One of the best things about the game, apart from the story which is pretty cool, is that while you might think you are playing a movie, unlike say the FF series, you really do feel part of the game. The gesture-based system helps this as you feel like you are the character and your interaction matters. There is also the 'track and field' system where you have to push the left and right arrow keys to do the animations or actions, this varies from the moping of the blood in the demo to trying to keep one of the characters calm as she deals with being in a confined space.

However, the bit I most enjoy is the "Physical Action Reaction" system (or PAR), which you dont get to see in the demo. This is where the real interaction comes into play. When you hit a part where PAR comes into play your ability to react properly basically determins in some instances if you live or die. It works by using the arrow keys and the 8,4,6,2 keys on the keypad (default config anyways).

Its a pretty simple system, in the middle of the screen 2 circles appear broken into 4 arcs of varying colours, as the arcs light up you have to push the correct key or keys in order to perform the action correctly. Its also not random either in action sequences, the key presses do infact relate to what your character does on screen and leads to some pretty impressive action sequences you really do feel a part of.

The low poly aspect of it doesnt really matter imo, its a game which gets by by looking good enuff, instead if hooks you with a story line and inventive interface, something many games which are graphically better lack (HL2 while it had physics didnt really engage me story line wise and was for the most part just another FPS).
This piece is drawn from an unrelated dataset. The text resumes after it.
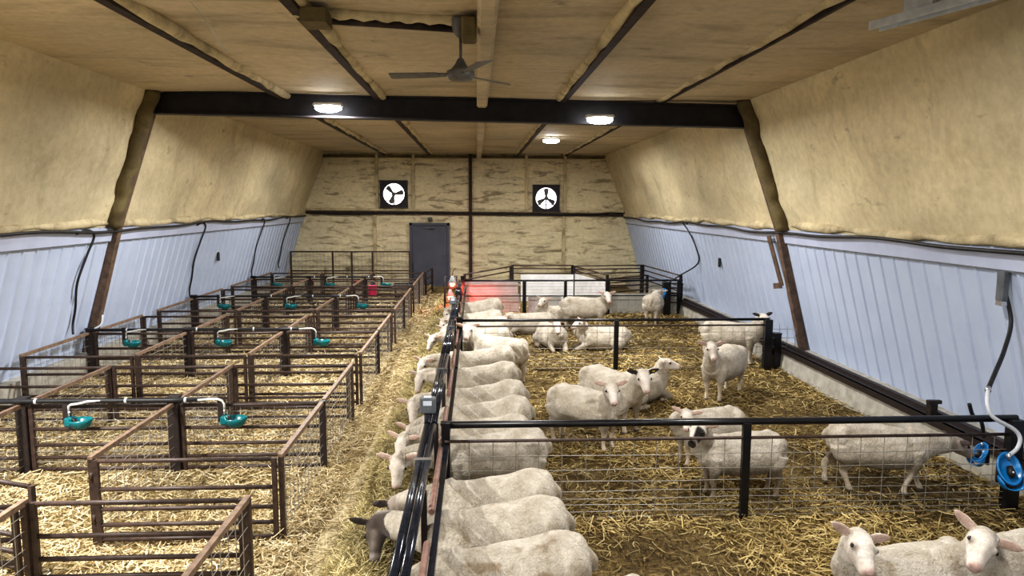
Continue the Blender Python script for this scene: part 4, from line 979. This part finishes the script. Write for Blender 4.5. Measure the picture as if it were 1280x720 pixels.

The camera you get used to, the ability to swap views is pretty handy as is the useage of the duel or triple split screen. Its only annoyed me once, a scene a bit into the game where cinematically splitting the screen 3 ways looked good but made natigation a bit tricky.

All things in, this is one of the best game and inovative games I've played in some time where things like gestures are used properly and you really do feel part of the action. If you liked the demo you should probably buy the whole thing, its certainly worth the money imo.